To finish up the work inside the head of the stock. The safety jacket is installed. It is very important that it is tight in the wood and that the depth is correct. Then a hole is drilled for the reset rod using a custom made jig. Function can then be tested and adjustments made if needed. The button slide should fully reset when the top lever is opened.

64144

64145

64146

The finial profile of the stock and the details of the grip, cheeks and comb flute can be shaped using rasps and files.

64147

Once the toe line is set, the monogram shield can be installed and dressed off.

64148

Then everything is sanded out to 320 grit. A double layer of tape on all of the metal surfaces ensures that the wood is taken down to just the right level of being just proud of the metal. Everything is now ready for sealer and finish coats.

64149

64150

64151

64152

64153

64154


I hope this information has been useful to some.

Randy G Roberts
07-19-2018, 03:22 PM
Thanks Brian, very informative and interesting. BTW I would like to see that wood after the finish was applied. Looks to me like it would qualify for an even higher graded Parker. Please post pics when done.:corn:

Allen Gill
07-19-2018, 08:32 PM
Thanks for posting. That is really incredible workmanship. It is very difficult to find people with such talent. I hope you continue posting the rest of the restoration.

Craig Larter
07-20-2018, 06:36 AM
Brian great tutorial! Thanks for your efforts. Craig

keavin nelson
07-20-2018, 11:33 AM
Brian, appreciate you sharing this, very insightful of the masterful craftsmanship! Curious, was the jig for drilling the safety pin made from a Parker frame cut off?

Brian Dudley
07-20-2018, 12:33 PM
Yes. It is a cut off frame section.

davidboyles
07-20-2018, 01:36 PM
Brian your work amazes me and the fact you put together a slide show with presentation of work in progress I'm even more amazed. Looking forward to more pics and progress. Thx for your efforts

Frank Childrey
07-26-2018, 05:59 AM
That is very impressive work. I would like to see how the shield is installed along the stock's toe line. Also, I would also like to see the checking and finishing procedures . . . and, of course, the finished product. Such obvious skill certainly has my attention.

Garry L Gordon
07-26-2018, 07:14 AM
Wow! This was as informative a post as I have seen on the forum. Thanks, Brian, for taking the time to document and share the photos -- and your expertise with us. I learned much from this posting.

Brian Dudley
07-26-2018, 07:47 AM
The same stock with one sealer coat on it to better show figure.

64286

Harry Collins
07-26-2018, 11:07 AM
I like the other guns you are working on as well.

Brian Dudley
08-23-2018, 07:24 PM
Finish is coming along nicely on it.

64961

Dave Sizemore
08-25-2018, 06:31 AM
Great stuff here Brian!

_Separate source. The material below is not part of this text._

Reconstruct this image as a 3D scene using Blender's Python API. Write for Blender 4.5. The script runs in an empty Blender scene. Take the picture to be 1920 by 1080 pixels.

Love that jig. I’d be curious to know your method of drilling the front and back tang screws. And perhaps even how you think Parker might have done it in a production setting?

Tom Wyraz
08-26-2018, 05:22 AM
Brian, GREAT tutorial ! Super pictures ! Too bad I'm not allowed to touch a screwdriver or any other tools due to my lack of skills.

Reggie Bishop
09-03-2018, 04:16 PM
Very impressive craftsmanship Brian!

Tom Goldasich
09-10-2018, 03:25 PM
I could never dedicate that kind of effort even if I had the skill. Simply Amazing.

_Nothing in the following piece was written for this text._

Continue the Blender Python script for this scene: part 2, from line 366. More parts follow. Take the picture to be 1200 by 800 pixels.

Was the blank air-dried or kiln? Photos don't always show true colors.

Mike Koneski
12-18-2021, 11:06 AM
Thanks for a walk through the making of a stock. Very well done.

Craig Budgeon
12-28-2021, 03:38 PM
Brian, your treatise on restocking Parker shotguns is exceptional and should be shared with a larger audience starting with Parker Pages. I do have one question. Is the drill jig used to drill the auto safety rod hole universal as it appears or rather unique to frame size. You make many generous contributions to the Forum and this I believe is your best so far. Craig

Brian Dudley
12-28-2021, 06:53 PM
The hole location for the safety reset rod is pretty much universal. Frame size does not really effect it.

Hal Sheets
12-28-2021, 10:00 PM
Brian,
Thank you, for this post! We all can learn from seeing a Master's work!